-- begin --
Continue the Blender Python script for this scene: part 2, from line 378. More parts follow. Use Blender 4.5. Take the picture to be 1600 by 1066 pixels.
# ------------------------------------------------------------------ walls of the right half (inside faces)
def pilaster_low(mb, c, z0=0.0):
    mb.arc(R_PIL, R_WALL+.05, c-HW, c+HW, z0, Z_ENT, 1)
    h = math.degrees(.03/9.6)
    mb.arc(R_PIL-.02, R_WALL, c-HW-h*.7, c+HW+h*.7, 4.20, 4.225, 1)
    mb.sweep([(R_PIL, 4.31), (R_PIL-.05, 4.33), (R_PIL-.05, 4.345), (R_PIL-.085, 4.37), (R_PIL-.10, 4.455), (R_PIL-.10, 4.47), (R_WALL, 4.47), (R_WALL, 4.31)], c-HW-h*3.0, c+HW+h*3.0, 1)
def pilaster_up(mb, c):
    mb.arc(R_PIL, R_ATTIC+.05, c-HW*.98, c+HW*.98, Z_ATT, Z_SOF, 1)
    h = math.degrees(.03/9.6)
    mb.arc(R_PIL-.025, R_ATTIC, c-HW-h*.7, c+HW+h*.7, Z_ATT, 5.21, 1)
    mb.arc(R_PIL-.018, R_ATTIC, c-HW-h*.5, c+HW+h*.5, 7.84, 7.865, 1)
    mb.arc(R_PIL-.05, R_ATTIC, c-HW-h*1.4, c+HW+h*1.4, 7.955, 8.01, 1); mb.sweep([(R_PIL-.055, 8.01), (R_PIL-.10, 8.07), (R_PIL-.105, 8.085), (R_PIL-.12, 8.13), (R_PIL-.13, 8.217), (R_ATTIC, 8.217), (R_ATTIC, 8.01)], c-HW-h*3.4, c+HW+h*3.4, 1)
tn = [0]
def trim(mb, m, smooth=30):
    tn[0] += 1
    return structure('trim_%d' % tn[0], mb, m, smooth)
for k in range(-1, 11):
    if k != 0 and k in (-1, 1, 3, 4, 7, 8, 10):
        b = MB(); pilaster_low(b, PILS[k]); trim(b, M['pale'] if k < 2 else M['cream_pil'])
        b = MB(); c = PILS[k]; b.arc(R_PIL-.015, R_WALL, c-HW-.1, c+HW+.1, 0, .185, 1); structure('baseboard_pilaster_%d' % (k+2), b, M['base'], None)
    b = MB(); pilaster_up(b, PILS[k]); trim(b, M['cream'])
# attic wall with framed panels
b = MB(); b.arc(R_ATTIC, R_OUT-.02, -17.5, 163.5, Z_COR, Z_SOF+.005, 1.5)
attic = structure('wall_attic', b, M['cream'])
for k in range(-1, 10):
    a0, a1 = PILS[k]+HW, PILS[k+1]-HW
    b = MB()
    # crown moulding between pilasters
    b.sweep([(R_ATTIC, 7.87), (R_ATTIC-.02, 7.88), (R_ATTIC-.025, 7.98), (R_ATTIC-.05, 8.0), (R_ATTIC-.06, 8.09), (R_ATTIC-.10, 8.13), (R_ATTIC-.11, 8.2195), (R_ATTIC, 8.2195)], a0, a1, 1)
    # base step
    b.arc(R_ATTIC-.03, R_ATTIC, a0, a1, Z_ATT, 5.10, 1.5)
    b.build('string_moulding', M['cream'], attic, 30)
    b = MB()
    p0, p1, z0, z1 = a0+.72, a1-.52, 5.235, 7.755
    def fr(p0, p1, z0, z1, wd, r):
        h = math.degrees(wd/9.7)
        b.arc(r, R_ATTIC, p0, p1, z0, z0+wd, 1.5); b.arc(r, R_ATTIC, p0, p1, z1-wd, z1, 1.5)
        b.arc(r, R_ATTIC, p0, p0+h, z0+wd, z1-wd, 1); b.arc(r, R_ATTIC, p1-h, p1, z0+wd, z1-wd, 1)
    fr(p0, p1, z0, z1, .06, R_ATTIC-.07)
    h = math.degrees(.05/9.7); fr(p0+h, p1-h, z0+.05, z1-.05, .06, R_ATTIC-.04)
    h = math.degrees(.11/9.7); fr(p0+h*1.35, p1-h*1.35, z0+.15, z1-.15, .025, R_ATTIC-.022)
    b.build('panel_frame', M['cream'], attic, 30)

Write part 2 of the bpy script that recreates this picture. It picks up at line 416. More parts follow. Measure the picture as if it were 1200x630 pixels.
-- end --
• [TASK TO CARRY OUT] Give the records above again, word for word.

• [TASK RESULT]
Continue the Blender Python script for this scene: part 2, from line 378. More parts follow. Use Blender 4.5. Take the picture to be 1600 by 1066 pixels.
# ------------------------------------------------------------------ walls of the right half (inside faces)
def pilaster_low(mb, c, z0=0.0):
    mb.arc(R_PIL, R_WALL+.05, c-HW, c+HW, z0, Z_ENT, 1)
    h = math.degrees(.03/9.6)
    mb.arc(R_PIL-.02, R_WALL, c-HW-h*.7, c+HW+h*.7, 4.20, 4.225, 1)
    mb.sweep([(R_PIL, 4.31), (R_PIL-.05, 4.33), (R_PIL-.05, 4.345), (R_PIL-.085, 4.37), (R_PIL-.10, 4.455), (R_PIL-.10, 4.47), (R_WALL, 4.47), (R_WALL, 4.31)], c-HW-h*3.0, c+HW+h*3.0, 1)
def pilaster_up(mb, c):
    mb.arc(R_PIL, R_ATTIC+.05, c-HW*.98, c+HW*.98, Z_ATT, Z_SOF, 1)
    h = math.degrees(.03/9.6)
    mb.arc(R_PIL-.025, R_ATTIC, c-HW-h*.7, c+HW+h*.7, Z_ATT, 5.21, 1)
    mb.arc(R_PIL-.018, R_ATTIC, c-HW-h*.5, c+HW+h*.5, 7.84, 7.865, 1)
    mb.arc(R_PIL-.05, R_ATTIC, c-HW-h*1.4, c+HW+h*1.4, 7.955, 8.01, 1); mb.sweep([(R_PIL-.055, 8.01), (R_PIL-.10, 8.07), (R_PIL-.105, 8.085), (R_PIL-.12, 8.13), (R_PIL-.13, 8.217), (R_ATTIC, 8.217), (R_ATTIC, 8.01)], c-HW-h*3.4, c+HW+h*3.4, 1)
tn = [0]
def trim(mb, m, smooth=30):
    tn[0] += 1
    return structure('trim_%d' % tn[0], mb, m, smooth)
for k in range(-1, 11):
    if k != 0 and k in (-1, 1, 3, 4, 7, 8, 10):
        b = MB(); pilaster_low(b, PILS[k]); trim(b, M['pale'] if k < 2 else M['cream_pil'])
        b = MB(); c = PILS[k]; b.arc(R_PIL-.015, R_WALL, c-HW-.1, c+HW+.1, 0, .185, 1); structure('baseboard_pilaster_%d' % (k+2), b, M['base'], None)
    b = MB(); pilaster_up(b, PILS[k]); trim(b, M['cream'])
# attic wall with framed panels
b = MB(); b.arc(R_ATTIC, R_OUT-.02, -17.5, 163.5, Z_COR, Z_SOF+.005, 1.5)
attic = structure('wall_attic', b, M['cream'])
for k in range(-1, 10):
    a0, a1 = PILS[k]+HW, PILS[k+1]-HW
    b = MB()
    # crown moulding between pilasters
    b.sweep([(R_ATTIC, 7.87), (R_ATTIC-.02, 7.88), (R_ATTIC-.025, 7.98), (R_ATTIC-.05, 8.0), (R_ATTIC-.06, 8.09), (R_ATTIC-.10, 8.13), (R_ATTIC-.11, 8.2195), (R_ATTIC, 8.2195)], a0, a1, 1)
    # base step
    b.arc(R_ATTIC-.03, R_ATTIC, a0, a1, Z_ATT, 5.10, 1.5)
    b.build('string_moulding', M['cream'], attic, 30)
    b = MB()
    p0, p1, z0, z1 = a0+.72, a1-.52, 5.235, 7.755
    def fr(p0, p1, z0, z1, wd, r):
        h = math.degrees(wd/9.7)
        b.arc(r, R_ATTIC, p0, p1, z0, z0+wd, 1.5); b.arc(r, R_ATTIC, p0, p1, z1-wd, z1, 1.5)
        b.arc(r, R_ATTIC, p0, p0+h, z0+wd, z1-wd, 1); b.arc(r, R_ATTIC, p1-h, p1, z0+wd, z1-wd, 1)
    fr(p0, p1, z0, z1, .06, R_ATTIC-.07)
    h = math.degrees(.05/9.7); fr(p0+h, p1-h, z0+.05, z1-.05, .06, R_ATTIC-.04)
    h = math.degrees(.11/9.7); fr(p0+h*1.35, p1-h*1.35, z0+.15, z1-.15, .025, R_ATTIC-.022)
    b.build('panel_frame', M['cream'], attic, 30)

Write part 2 of the bpy script that recreates this picture. It picks up at line 416. More parts follow. Measure the picture as if it were 1200x630 pixels.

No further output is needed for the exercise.